=== Recorded information ===
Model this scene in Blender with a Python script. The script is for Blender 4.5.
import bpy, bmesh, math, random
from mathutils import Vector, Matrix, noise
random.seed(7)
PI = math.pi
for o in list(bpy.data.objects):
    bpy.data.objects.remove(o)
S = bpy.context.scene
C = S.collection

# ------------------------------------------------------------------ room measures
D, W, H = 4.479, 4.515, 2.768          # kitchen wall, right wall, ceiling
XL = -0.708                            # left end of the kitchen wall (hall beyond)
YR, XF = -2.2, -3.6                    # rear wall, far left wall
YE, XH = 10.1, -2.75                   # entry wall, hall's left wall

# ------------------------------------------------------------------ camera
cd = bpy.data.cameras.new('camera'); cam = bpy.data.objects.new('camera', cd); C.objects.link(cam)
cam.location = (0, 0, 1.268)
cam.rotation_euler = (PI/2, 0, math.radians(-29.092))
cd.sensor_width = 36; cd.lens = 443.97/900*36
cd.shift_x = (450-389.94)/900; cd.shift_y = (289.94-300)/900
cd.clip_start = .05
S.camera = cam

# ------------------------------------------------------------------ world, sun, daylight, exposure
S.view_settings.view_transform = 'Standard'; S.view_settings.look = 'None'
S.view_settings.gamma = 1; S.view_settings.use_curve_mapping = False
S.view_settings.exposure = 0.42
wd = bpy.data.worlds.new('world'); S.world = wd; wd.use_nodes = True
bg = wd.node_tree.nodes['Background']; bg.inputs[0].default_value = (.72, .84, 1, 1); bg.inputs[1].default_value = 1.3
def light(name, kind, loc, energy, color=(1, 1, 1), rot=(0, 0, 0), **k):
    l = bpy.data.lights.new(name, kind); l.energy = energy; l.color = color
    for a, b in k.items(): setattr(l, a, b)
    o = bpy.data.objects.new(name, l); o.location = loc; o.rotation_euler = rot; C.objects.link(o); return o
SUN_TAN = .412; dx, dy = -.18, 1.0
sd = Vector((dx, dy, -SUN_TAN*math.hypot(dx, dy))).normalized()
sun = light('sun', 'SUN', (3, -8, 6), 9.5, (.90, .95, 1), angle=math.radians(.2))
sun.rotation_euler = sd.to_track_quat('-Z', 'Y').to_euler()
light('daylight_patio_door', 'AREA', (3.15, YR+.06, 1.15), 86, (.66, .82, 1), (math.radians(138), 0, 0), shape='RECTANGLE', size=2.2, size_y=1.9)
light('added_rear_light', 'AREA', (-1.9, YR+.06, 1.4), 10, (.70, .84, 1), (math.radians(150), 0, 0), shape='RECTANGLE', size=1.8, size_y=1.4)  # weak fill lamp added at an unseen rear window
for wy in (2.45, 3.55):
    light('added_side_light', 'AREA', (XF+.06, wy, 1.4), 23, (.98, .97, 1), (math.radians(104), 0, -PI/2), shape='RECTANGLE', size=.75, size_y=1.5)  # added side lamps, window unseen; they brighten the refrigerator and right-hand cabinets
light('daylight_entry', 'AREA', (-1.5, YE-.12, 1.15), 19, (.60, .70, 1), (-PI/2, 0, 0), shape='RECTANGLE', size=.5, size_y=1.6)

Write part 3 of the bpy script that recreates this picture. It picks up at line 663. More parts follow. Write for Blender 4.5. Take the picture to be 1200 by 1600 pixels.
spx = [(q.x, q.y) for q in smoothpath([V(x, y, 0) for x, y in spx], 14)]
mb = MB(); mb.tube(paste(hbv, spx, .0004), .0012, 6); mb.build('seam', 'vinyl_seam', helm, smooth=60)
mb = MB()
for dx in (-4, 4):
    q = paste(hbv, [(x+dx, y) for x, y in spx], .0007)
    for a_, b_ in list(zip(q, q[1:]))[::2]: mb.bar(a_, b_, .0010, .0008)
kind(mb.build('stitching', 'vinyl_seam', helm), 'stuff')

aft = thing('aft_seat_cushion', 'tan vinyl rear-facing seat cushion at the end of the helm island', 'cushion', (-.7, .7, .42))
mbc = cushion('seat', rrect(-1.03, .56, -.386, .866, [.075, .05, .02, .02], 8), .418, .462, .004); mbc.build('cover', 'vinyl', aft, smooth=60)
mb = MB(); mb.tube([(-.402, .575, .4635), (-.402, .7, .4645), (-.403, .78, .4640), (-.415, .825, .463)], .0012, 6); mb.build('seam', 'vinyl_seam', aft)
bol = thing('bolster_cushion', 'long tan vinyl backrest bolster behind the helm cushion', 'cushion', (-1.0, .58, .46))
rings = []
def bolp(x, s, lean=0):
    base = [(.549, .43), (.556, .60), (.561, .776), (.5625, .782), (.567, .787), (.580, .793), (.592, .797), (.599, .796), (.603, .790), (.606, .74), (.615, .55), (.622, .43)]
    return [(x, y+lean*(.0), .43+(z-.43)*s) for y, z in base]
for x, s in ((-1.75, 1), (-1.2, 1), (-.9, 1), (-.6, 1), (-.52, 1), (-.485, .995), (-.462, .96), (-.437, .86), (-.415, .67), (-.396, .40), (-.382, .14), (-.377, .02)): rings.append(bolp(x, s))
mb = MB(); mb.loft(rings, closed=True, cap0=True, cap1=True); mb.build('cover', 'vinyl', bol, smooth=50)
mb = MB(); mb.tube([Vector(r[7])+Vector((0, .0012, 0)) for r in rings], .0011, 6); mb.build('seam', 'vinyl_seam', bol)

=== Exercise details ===
Search the lines for the string "Blender" and copy every line that has it.

=== Reply to the task ===
Model this scene in Blender with a Python script. The script is for Blender 4.5.
Write part 3 of the bpy script that recreates this picture. It picks up at line 663. More parts follow. Write for Blender 4.5. Take the picture to be 1200 by 1600 pixels.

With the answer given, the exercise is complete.